As you may have noticed, there’s dust and spider-webs on my edit button. I do my best to avoid or extricate myself from environments where I am required to tippy-toe around, hyper-worried about saying something that might offend. Also, I’m rather hard to offend, and let folks relax around me. There’s a reason that a synonym for ‘insult’ is ‘a slight.

By the way, if you ever come to my home office, one of the things you’ll find in the bathroom is a framed poster of Shakespeare’s greatest insults.

The other night Letterman did a bit on the Top Ten Things Overheard At Jesus’ Wedding. I know a deeply committed evangelical Christian who, had she heard it, would have been deeply offended – to point of writing to CBS complaining, boycotting advertisers, throwing a fit for days.  Too bad. One would hope Jesus had a sense of humor. A good one of the ten was: this wine tastes watery. The best: Hey, look, Regis is here. (If I have to explain that, it can’t be funny to you, but for record, it refers to Regis Philbin.)  If your faith is so fragile you can’t find any of this funny, you can at least ignore it. You don’t need to make a big damn deal out of it.

There are actually people who benefit enormously from my business advice but depart from GKIC and disconnect anyway, because I write or say something they find philosophically, politically, gender-ly, etc. annoying or offensive. Nuts. Listen, if Studs Terkel interviewed 10 self-made billionaires, antagonistically, I’d still want to read it, and would wade through the haystack I found offensive, to find the gold needles. By the way, I have read Terkel, and drawn from it help with writing sales copy aimed at blue collar workers who feel under-appreciated, under-paid, put-upon. And if I’m ever sitting at a blackjack table winning every hand and a dealer puts on a ‘3rd Term For Obama’ button, I’m staying put and saying “split those aces, you Commie, you.”  No, you couldn’t drag me to a Babs Streisand concert because of her politics, but otherwise, I never give her much thought.

Joan Rivers or Letterman or Studs Terkel or Bernie Sanders (at least he’s honest) or your idiot neighbor – they just aren’t that important.

This bridges to a bigger principle of mine, I find myself having to remind myself of, often, and much more often, having to counsel coaching and consulting clients about – that the present moment is its own magnifying glass. Hardly anything is ever as bad – or as good – or as significant as it appears to be in its immediacy. The dullest knife seems to be sharp when it is pushed hard against the skin, and, at that moment, there’s nothing to compare it to, no context, no perspective. We yell “OW!” when we stub a toe and when we get thrown from the sulky through the air, crash to the ground and get trampled by horses. Or whatever your travail or injury is. We yell “FOUL!” over both slight and serious grievance. We democratize importance.

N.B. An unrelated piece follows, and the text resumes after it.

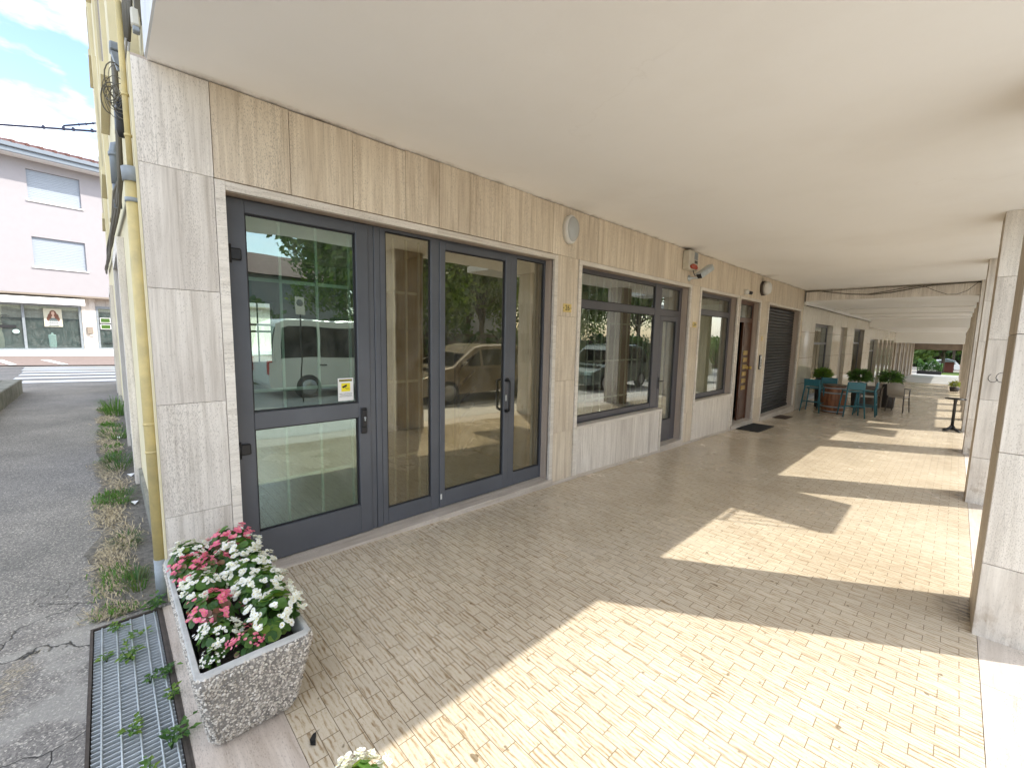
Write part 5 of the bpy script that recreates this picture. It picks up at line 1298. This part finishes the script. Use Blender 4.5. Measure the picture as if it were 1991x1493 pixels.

The longer I live, the more items that seemed of epic importance in their moments, especially the negative ones, prove themselves to be of zero significance and fade to vague and dull memories, to historical footnotes in tiny print, in pages in the back of the book nobody reads.

Over-reaction to anyone or anything imposes tyranny. Cruel and oppressive rule over your thoughts and emotions. Theft of your time and energy. Hijacking of your agenda and your productivity. Rage is useful but needs used selectively and proportionately. Same with fear and panic, offense at being disrespected or under-estimated, and virtually every other emotional response to stimulus.

When a priest, a rabbi, my favorite big, scary black guy Dwight Woods, a lesbian in corduroy trousers and Birkenstocks, a Mormon Presidential candidate wearing magic under-pants, Andrew Dice Clay, a fat doctor who smokes, a lawyer nobody likes, and Roseann Barr walk into a bar…… let’s laugh. And when confronted with a serious problem, fight for perspective. Resist the tyranny of over-reaction.